Enquanto nos Estados Unidos a Agência de Proteção
Ambiental (EPA) tem 850 técnicos, a Anvisa tem 26 e
somados os profissionais do Ibama e do Ministério da
Agricultura não chega a 50 o número de técnicos responsáveis por essa
fiscalização. "É absurda a diferença considerando que nós temos um mercado
que é 10% maior do que o mercado americano", comenta Victor.
Outra
diferença do Brasil em relação aos Estados Unidos
são os valores pagos pelo registro e reavaliação dos agrotóxicos. No Brasil, o
custo para registro varia entre 50 e mil dólares. Já nos EUA, esse valor chega
a custar 630 mil dólares. A reavaliação e a manutenção anual não são cobradas
no Brasil e nos Estados Unidos as empresas precisam pagar 150 mil dólares em
caso de reavaliação e de cem a 425 dólares para manutenção anual.
Segundo
Pelaez, são esses montantes que arcam com a estrutura de
funcionamento da fiscalização nos Estados Unidos. "Nos EUA, conseguiram
fazer com que a indústria arque com esse valor que gira em torno de US$ 14
milhões. Esses recursos são destinados para financiar programas de treinamento
de agricultores e uma política mais consistente de redução do risco da
utilização dos agrotóxicos. Para ter mais celeridade, maior segurança e melhor
qualidade no processo, alguém tem que pagar por isso, e aqui no Brasil é a
sociedade que paga. As empresas são, inclusive, isentas de IPI
e têm isenção de até 60% de ICMS", aponta.
Representantes
das empresas presentes no seminário criticaram a demora da Anvisa em conceder
registros de novos produtos, o que, segundo o presidente da Agência, José
Agenor da Silva, de fato é uma realidade devido, entre outros motivos,
à falta de estrutura da Agência. Por outro lado, José Agenor e
Pelaez comentaram que muitas vezes as empresas conseguem o
registro, mas não concretizam a fabricação do produto, o que torna a reclamação
contraditória. De acordo com os dados apresentados no seminário, metade dos
produtos com registro no Brasil não chegam às mãos dos agricultores. Além
disso, 24% das empresas instaladas no Brasil não produziram nem comercializaram
nenhum produto durante a última safra. "As empresas estão sempre
desqualificando o trabalho da Anvisa porque ela não consegue cumprir as
demandas de registro.

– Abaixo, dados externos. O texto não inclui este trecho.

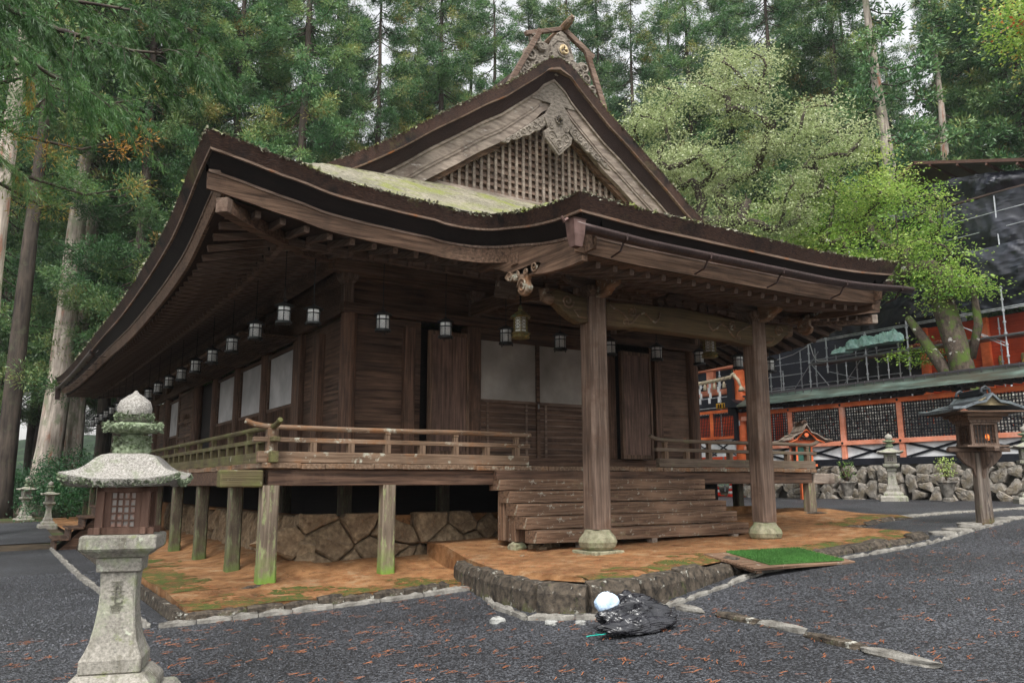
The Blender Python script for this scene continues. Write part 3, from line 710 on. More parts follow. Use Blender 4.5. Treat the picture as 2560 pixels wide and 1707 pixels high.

Dizem que, ao não cumprir essa demanda, está sendo contra
a agricultura nacional. Mas aí mostramos que não é bem assim, porque uma
quantidade de produtos são aprovados e não são comercializados, porque não há
recursos para isso", observa o professor.
Pelaez
defende a existência de critérios de prioridade para concessão de registros.

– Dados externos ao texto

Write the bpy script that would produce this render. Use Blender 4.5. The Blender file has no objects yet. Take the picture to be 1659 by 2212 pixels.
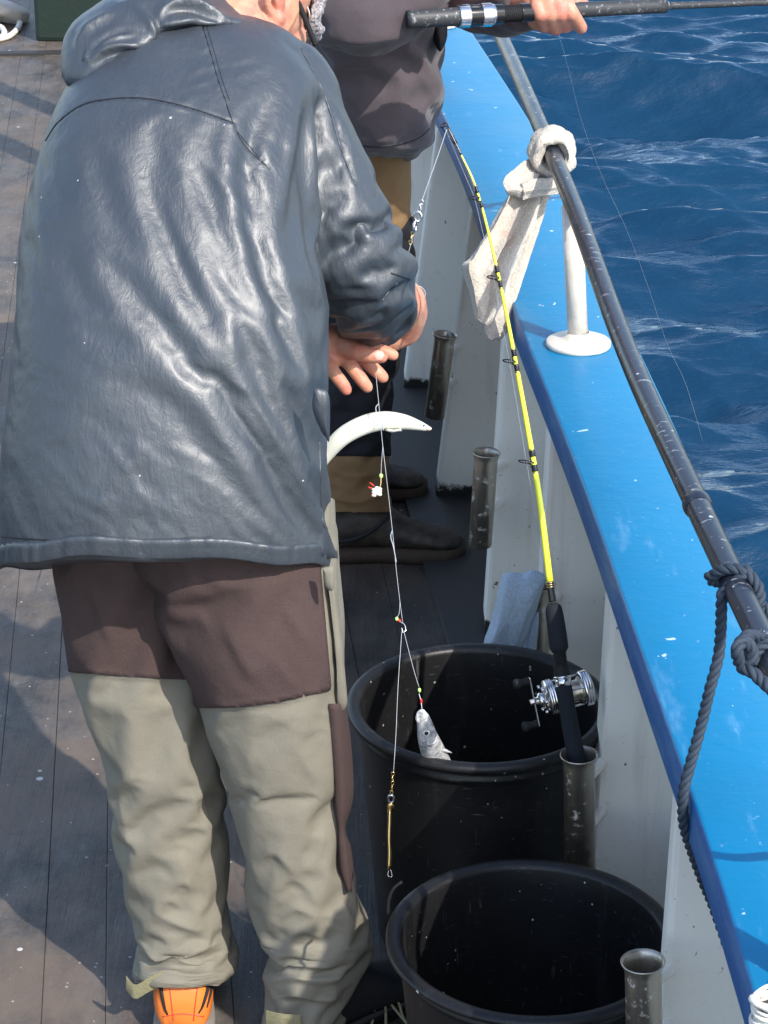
import bpy, math, random
import numpy as np
from mathutils import Vector, noise as mnoise
random.seed(7); np.random.seed(7)
S = bpy.context.scene
COL = S.collection
R = math.radians

# ------------------------------------------------------------------ camera, world, sun, exposure
CAM_H, PITCH, FOC, CX, CY = 2.2, R(23.5), 5100.0, 829.5, 1106.0
cam_d = bpy.data.cameras.new('camera'); cam = bpy.data.objects.new('camera', cam_d); COL.objects.link(cam)
cam.location = (0, 0, CAM_H); cam.rotation_euler = (R(90) - PITCH, 0, 0)
cam_d.sensor_fit = 'VERTICAL'; cam_d.sensor_height = 36.0; cam_d.lens = FOC / 2212 * 36
cam_d.clip_end = 8000; S.camera = cam

SUN_AZ, SUN_EL = R(35), R(44)          # sun stands behind the camera's right shoulder
sun_dir = Vector((math.sin(SUN_AZ) * math.cos(SUN_EL), -math.cos(SUN_AZ) * math.cos(SUN_EL), math.sin(SUN_EL)))
W = bpy.data.worlds.new('World'); S.world = W; W.use_nodes = True
wn = W.node_tree.nodes; wl = W.node_tree.links
sky = wn.new('ShaderNodeTexSky'); sky.sky_type = 'NISHITA'; sky.sun_disc = False
sky.sun_elevation = SUN_EL; sky.sun_rotation = math.atan2(sun_dir.x, sun_dir.y)
sky.air_density = 1.0; sky.dust_density = 1.2; sky.ozone_density = 0.6
wl.new(sky.outputs[0], wn['Background'].inputs[0]); wn['Background'].inputs[1].default_value = 0.15
sun_l = bpy.data.lights.new('sun', 'SUN'); sun_l.energy = 2.45; sun_l.angle = R(0.53); sun_l.color = (1, .95, .87)
sun = bpy.data.objects.new('sun', sun_l); COL.objects.link(sun)
sun.rotation_euler = sun_dir.to_track_quat('Z', 'Y').to_euler()
S.view_settings.view_transform = 'Standard'; S.view_settings.look = 'None'
S.view_settings.gamma = 1; S.view_settings.use_curve_mapping = False
S.view_settings.exposure = 1.2

# ------------------------------------------------------------------ helpers: survey of the place
cp, sp = math.cos(PITCH), math.sin(PITCH)
def direc(x, y):
    a = (x - CX) / FOC; b = (CY - y) / FOC
    return Vector((a, cp + b * sp, -sp + b * cp))
def P(x, y, d):                         # the point a surveyed sight line reaches d metres ahead
    v = direc(x, y); return Vector((0, 0, CAM_H)) + v * (d / v.y)
def Z(x, y, z):                         # the point where it reaches height z
    v = direc(x, y); return Vector((0, 0, CAM_H)) + v * ((z - CAM_H) / v.z)
def survey(co):                         # (N,3) world -> (N,2) sight coordinates
    q = co - np.array([0, 0, CAM_H]); dep = q[:, 1] * cp - q[:, 2] * sp
    up = q[:, 1] * sp + q[:, 2] * cp
    return np.stack([CX + FOC * q[:, 0] / dep, CY - FOC * up / dep], 1)
def ppm(p):                             # sight units per metre at a point
    return FOC / (p[1] * cp - (p[2] - CAM_H) * sp)
VIEW = np.array([0, cp, -sp])

def herm(rows, n):                      # smooth interpolation of rows over their first column index
    r = np.array(rows, float); k = len(r); t = np.linspace(0, k - 1, n)
    m = np.gradient(r, axis=0)
    i = np.clip(t.astype(int), 0, k - 2); f = (t - i)[:, None]
    h00 = 2*f**3 - 3*f**2 + 1; h10 = f**3 - 2*f**2 + f; h01 = -2*f**3 + 3*f**2; h11 = f**3 - f**2
    return h00*r[i] + h10*m[i] + h01*r[i+1] + h11*m[i+1]

class MB:
    def __init__(s): s.v = []; s.f = []; s.m = []
    def add(s, vs, fs, mi=0):
        o = len(s.v); s.v += [tuple(x) for x in vs]
        s.f += [tuple(o + i for i in f) for f in fs]; s.m += [mi] * len(fs)
    def grid(s, g, closed_u=True, cap0=False, cap1=False, mi=0):   # g: (rows, cols, 3)
        nr, nc = g.shape[:2]; fs = []
        for i in range(nr - 1):
            for j in range(nc if closed_u else nc - 1):
                k = (j + 1) % nc
                fs.append((i*nc + j, i*nc + k, (i+1)*nc + k, (i+1)*nc + j))
        if cap0: fs.append(tuple(range(nc - 1, -1, -1)))
        if cap1: fs.append(tuple((nr - 1)*nc + j for j in range(nc)))
        s.add(g.reshape(-1, 3), fs, mi)
    def tube(s, pts, rad, n=10, caps=True, mi=0, flat=None):
        pts = [Vector(p) for p in pts]
        if not hasattr(rad, '__len__'): rad = [rad] * len(pts)
        g = np.zeros((len(pts), n, 3)); t0 = (pts[1] - pts[0]).normalized()
        u = t0.orthogonal().normalized()
        for i, p in enumerate(pts):
            t = (pts[min(i+1, len(pts)-1)] - pts[max(i-1, 0)])
            t = t.normalized() if t.length > 1e-9 else t0
            u = (u - t * u.dot(t)).normalized(); w = t.cross(u)
            for j in range(n):
                a = 2*math.pi*j/n
                g[i, j] = p + (u*math.cos(a) + w*math.sin(a)) * rad[i]
        s.grid(g, True, caps, caps, mi)
    def capsule(s, p0, p1, r0, r1, n=14):
        p0, p1 = Vector(p0), Vector(p1); ax = (p1 - p0); L = ax.length; ax = ax / max(L, 1e-9)
        pts, rad = [], []
        for a in np.linspace(-90, 0, 6): pts.append(p0 + ax*r0*math.sin(R(a))); rad.append(max(1e-4, r0*math.cos(R(a))))
        for a in np.linspace(0, 90, 6): pts.append(p1 + ax*r1*math.sin(R(a))); rad.append(max(1e-4, r1*math.cos(R(a))))
        u = ax.orthogonal().normalized(); w = ax.cross(u); g = np.zeros((len(pts), n, 3))
        for i in range(len(pts)):
            for j in range(n):
                a = 2*math.pi*j/n; g[i, j] = pts[i] + (u*math.cos(a) + w*math.sin(a))*rad[i]
        s.grid(g, True, True, True)
    def chain(s, pts, rad, n=14):
        for i in range(len(pts)-1): s.capsule(pts[i], pts[i+1], rad[i], rad[i+1], n)
    def ellipsoid(s, c, ax, n=20, rot=None, mi=0):
        g = np.zeros((n//2 + 1, n, 3))
        for i in range(n//2 + 1):
            th = math.pi*min(max(i, .02), n//2 - .02)/(n//2)
            for j in range(n):
                ph = 2*math.pi*j/n
                q = Vector((ax[0]*math.sin(th)*math.cos(ph), -ax[1]*math.sin(th)*math.sin(ph), ax[2]*math.cos(th)))
                if rot: q.rotate(rot)
                g[i, j] = Vector(c) + q
        s.grid(g, True, True, True, mi)
    def box(s, o, ex, ey, ez, mi=0):            # corner + three edge vectors
        o, ex, ey, ez = map(Vector, (o, ex, ey, ez))
        v = [o, o+ex, o+ex+ey, o+ey]; v += [q+ez for q in v]
        s.add(v, [(0,3,2,1),(4,5,6,7),(0,1,5,4),(1,2,6,5),(2,3,7,6),(3,0,4,7)], mi)
    def lathe(s, prof, c=(0,0,0), ax=(0,0,1), n=48, mi=0):
        ax = Vector(ax).normalized(); u = ax.orthogonal().normalized(); w = ax.cross(u); g = np.zeros((len(prof), n, 3))
        for i, (r, h) in enumerate(prof):
            for j in range(n):
                a = 2*math.pi*j/n; g[i, j] = Vector(c) + ax*h + (u*math.cos(a) + w*math.sin(a))*max(r, 1e-4)
        s.grid(g, True, False, False, mi)
    def build(s, name, mats, parent=None, smooth=True, flip=False, recalc=True, at=None, bevel=0):
        me = bpy.data.meshes.new(name); me.from_pydata(s.v, [], s.f); me.update()
        return finish(name, me, mats, parent, smooth, recalc, s.m, at, bevel)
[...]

Ele explica que a fila hoje é por ordem de chegada, o que ignora uma série de
procedimentos fundamentais em um processo regulatório. Segundo o pesquisador, a
Anvisa já divulgou essa proposta de elaboração de critérios
para a fila de registro e recebeu resposta favorável de alguns setores do
empresariado. "Estabelecendo prioridades podemos começar a pensar onde há
um gargalo e se há possibilidade de incluir produtos menos tóxicos",
detalha.
Agricultores
à mercê das empresas
Os
dados sobre o mercado mundial de agrotóxicos apresentados no seminário revelam
que esse comércio e o modelo de agricultura que o sustenta não mostram sinais
de enfraquecimento. De 2000 a
2010, este mercado cresceu 190% no Brasil e 93% no mundo. Durante a ultima
safra (segundo semestre de 2010 e primeiro de 2011), foram produzidos 833 mil
toneladas de produtos em 96 empresas analisadas, do total de 130 cadastradas no
país. A América Latina detém 22% do mercado mundial de
agrotóxicos, sendo que o Brasil, sozinho, é responsável por uma fatia de 19%.
Para
Pelaez, é fundamental discutir qual modelo de agricultura o
país quer manter. "Esse modelo de agricultura não esteve aí sempre, não é
a ordem natural das coisas como tentam colocar como sendo inevitável e
irreversível. Pelo contrário, são escolhas econômicas e políticas que vão acontecendo
ao longo do tempo. E lógico, depois de algumas décadas, passa a ser o modelo
dominante", diz.
O
professor caracteriza o modelo hegemônico na agricultura mundial como altamente
excludente e dependente de subsídios do poder público. "Tentativas de implantação
desse modelo agrícola na África, em alguns países que não tinham recursos
financeiros para subsidiar, fracassaram. A indústria de sementes, agrotóxicos e
fertilizantes na verdade é subsidiada pelas populações em geral, dado o custo
elevadíssimo", explica.
Embora
o quadro de concentração das empresas de agrotóxicos e sementes tenda a se
intensificar na avaliação do pesquisador, as contradições dessa estratégia e os
prejuízos para os próprios agricultores e para o país também estão se tornando
cada vez mais evidentes. Pelaez dá o exemplo da empresa
Monsanto, que aumentou recentemente em cinco vezes o preço da semente
resistente ao agrotóxico glifosato, ambos - agrotóxico e semente - produzidos
pela empresa. "Essa era a crônica da morte anunciada. Essa combinação que
a Monsanto faz do glifosato com a semente resistente ao
glifosato possibilita esse aumento de preços fantástico. Agricultores gaúchos
que sempre foram extremamente favoráveis à difusão da soja transgênica
resistente ao glifosato entraram com uma liminar contra o pagamento desses
royalties. Isso é surpreendente porque eles sempre foram os grandes aliados
desse modelo e agora estão sendo vítimas do que sempre defenderam. Isso mostra
como o risco está presente", alerta.